Keep a journal. No need to write in it every day, but try to write a few sentences every couple of days. This is a good way to de-stress and also create memories of this very special time.

Keep a calendar. You won't always have time to find your journal or notebook when the baby takes his first steps, or says "Dada" (trust me, mama isn't always the first word). So keep a calendar on the wall (preferably kitchen where you will be much of the time). Choose one with large squares so you can write what happened on those important days so you'll have them all in one place when you finally get around to finishing their baby book (probably when they're in college).

A schedule is good, but don't become a slave to it. As long as the baby gets fed at relatively the same time and goes to bed within an hour of the same time each evening - you're good.

Plan outings.

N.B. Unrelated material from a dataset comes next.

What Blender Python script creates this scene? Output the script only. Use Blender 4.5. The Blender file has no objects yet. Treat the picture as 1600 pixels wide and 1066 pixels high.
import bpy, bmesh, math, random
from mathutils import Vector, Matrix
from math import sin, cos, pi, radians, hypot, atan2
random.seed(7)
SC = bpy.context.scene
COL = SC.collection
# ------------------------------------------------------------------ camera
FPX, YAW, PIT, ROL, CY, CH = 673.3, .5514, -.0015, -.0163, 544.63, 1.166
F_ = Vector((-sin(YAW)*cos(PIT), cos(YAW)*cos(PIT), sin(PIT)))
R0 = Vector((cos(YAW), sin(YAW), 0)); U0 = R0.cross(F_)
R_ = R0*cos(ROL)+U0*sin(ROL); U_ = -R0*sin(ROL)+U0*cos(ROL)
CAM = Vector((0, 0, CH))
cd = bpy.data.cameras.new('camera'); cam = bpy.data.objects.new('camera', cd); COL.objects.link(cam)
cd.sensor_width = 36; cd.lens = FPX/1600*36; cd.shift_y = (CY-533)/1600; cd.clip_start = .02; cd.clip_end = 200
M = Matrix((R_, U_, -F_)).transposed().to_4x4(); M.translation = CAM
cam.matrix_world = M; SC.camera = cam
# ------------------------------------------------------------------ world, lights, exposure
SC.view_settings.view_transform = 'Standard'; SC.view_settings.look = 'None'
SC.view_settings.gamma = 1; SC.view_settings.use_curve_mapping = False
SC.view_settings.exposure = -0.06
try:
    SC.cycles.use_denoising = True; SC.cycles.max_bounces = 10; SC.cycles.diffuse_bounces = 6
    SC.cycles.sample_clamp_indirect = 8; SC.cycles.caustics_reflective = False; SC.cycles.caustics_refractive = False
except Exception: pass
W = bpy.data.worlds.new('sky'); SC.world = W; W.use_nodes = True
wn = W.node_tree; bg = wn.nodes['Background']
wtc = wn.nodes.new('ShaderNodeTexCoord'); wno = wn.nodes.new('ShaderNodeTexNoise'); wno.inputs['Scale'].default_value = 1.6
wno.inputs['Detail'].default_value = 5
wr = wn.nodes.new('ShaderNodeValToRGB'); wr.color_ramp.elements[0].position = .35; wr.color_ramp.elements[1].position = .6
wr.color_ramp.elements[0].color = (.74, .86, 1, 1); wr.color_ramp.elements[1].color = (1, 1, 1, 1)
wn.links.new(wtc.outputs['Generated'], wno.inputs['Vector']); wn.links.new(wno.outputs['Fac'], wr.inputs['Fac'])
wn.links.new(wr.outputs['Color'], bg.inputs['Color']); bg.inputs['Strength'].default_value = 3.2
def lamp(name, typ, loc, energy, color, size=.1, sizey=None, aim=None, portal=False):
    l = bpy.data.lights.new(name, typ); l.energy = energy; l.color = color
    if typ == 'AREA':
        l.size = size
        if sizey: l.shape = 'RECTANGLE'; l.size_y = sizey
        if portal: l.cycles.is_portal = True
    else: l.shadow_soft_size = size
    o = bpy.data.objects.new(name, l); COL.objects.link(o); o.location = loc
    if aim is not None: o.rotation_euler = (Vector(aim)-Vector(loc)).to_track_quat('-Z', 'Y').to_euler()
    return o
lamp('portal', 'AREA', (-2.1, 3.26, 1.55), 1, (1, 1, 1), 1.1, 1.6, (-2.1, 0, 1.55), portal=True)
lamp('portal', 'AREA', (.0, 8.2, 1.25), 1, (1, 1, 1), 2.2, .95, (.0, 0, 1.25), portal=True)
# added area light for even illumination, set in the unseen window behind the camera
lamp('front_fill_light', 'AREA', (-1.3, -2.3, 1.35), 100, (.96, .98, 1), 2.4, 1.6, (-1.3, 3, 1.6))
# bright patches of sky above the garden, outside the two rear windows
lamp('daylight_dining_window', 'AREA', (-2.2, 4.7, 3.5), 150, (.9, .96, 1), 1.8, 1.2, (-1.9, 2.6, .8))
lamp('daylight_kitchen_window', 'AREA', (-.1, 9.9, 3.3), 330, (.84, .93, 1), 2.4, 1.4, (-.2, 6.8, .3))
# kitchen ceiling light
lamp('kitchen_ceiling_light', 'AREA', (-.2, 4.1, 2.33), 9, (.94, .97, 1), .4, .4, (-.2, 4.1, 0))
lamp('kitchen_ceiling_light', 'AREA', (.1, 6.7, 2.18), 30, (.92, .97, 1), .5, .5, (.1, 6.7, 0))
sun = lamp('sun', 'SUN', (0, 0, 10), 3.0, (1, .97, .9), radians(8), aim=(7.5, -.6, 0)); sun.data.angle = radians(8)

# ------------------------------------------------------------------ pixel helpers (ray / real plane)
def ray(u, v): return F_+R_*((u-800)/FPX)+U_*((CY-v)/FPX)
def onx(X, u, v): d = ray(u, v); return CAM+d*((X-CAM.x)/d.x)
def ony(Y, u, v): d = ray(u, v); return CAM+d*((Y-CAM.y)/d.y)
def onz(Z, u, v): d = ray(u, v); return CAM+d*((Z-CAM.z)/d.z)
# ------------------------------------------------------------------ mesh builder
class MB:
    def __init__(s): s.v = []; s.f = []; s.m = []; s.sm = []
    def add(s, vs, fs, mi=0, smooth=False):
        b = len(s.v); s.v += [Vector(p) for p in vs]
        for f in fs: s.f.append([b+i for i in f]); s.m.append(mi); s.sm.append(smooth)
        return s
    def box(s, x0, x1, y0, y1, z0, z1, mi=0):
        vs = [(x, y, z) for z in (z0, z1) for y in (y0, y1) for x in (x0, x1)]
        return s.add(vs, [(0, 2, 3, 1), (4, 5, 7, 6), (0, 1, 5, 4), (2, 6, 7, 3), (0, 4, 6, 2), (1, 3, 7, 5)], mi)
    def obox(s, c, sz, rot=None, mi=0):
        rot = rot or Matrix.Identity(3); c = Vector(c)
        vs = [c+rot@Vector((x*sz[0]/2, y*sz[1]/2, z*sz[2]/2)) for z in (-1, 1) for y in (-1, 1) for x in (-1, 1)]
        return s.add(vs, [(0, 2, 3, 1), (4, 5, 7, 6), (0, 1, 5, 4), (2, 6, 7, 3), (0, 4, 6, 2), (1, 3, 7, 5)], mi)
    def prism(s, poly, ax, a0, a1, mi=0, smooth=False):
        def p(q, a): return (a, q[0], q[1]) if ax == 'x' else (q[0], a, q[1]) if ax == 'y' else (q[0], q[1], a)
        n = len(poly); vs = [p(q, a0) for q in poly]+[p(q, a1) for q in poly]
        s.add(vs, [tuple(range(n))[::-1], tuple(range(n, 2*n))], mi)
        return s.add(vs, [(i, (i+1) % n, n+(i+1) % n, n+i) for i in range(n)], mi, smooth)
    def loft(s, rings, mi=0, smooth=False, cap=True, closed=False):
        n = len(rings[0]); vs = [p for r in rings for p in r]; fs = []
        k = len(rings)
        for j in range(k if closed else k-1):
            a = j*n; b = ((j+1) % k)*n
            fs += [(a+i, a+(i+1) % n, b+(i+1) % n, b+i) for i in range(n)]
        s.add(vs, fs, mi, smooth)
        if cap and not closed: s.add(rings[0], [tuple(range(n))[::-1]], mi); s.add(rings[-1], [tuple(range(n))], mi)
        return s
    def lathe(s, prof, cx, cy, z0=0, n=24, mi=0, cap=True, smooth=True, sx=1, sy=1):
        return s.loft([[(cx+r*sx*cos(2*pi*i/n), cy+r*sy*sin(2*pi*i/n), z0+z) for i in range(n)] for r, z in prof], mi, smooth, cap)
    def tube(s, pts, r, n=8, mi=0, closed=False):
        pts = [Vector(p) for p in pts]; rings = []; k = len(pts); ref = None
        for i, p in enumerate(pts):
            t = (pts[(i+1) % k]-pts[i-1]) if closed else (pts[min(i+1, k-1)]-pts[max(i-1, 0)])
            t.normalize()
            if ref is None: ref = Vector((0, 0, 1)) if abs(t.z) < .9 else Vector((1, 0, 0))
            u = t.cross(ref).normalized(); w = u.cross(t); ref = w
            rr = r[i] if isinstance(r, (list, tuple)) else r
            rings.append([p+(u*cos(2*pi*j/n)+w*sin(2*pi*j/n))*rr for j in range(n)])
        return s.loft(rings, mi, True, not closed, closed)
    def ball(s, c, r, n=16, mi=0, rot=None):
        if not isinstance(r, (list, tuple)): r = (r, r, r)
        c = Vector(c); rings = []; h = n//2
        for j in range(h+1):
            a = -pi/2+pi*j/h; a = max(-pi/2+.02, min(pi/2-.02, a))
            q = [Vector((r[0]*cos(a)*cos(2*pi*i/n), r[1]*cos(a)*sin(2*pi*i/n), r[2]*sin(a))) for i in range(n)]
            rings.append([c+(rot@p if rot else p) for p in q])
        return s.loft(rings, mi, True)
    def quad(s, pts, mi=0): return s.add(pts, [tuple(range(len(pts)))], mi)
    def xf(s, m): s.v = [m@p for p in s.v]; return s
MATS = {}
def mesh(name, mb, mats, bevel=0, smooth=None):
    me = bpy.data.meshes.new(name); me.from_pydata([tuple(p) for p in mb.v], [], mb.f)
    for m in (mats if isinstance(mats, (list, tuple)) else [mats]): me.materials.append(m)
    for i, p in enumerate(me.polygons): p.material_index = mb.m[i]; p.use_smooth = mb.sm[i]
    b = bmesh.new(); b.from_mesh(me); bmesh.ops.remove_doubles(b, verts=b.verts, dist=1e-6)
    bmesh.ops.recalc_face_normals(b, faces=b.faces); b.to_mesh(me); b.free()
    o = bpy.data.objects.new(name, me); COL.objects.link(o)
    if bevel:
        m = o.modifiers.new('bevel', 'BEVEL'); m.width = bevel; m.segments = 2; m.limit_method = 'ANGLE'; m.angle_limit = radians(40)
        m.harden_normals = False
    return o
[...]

I was lucky (sort of) when our babies were small as we lived near a few stores and playgrounds. Try to work a walk in every day, this way if you miss a day or two, you're still getting plenty of walks in. Mid-mornings or mid-afternoons are good because this seems to be a 'fussy' time for babies and the fresh air and stimulation of a walk (and ride in the stroller) will help defuse that excess energy and a long nap will probably be in their immediate future, and maybe yours too!

Dim the lights and put on some soothng music about a half-hour before bedtime. Avoid giving them any sweet foods or juices, instead give them some yogurt or milk which is calming. This way they will wind-down naturally and be in 'bed-time' mode more easily. After you put them in bed, sit beside them and read a book. Make it a calm story as reinacting the sword fight from Peter Pan will not be helpful in getting them to sleep. I'm not saying this will work every time, but if it becomes a routine the pattern will eventually be set.

Make plans with your partner to schedule an afternoon off once a week. This way you each can look forward to some time to yourself to do something you enjoy.

Most of all, appreciate every moment as they speed by way too fast. Keep in mind that these first few years are fleeting and very special. And remember to breathe!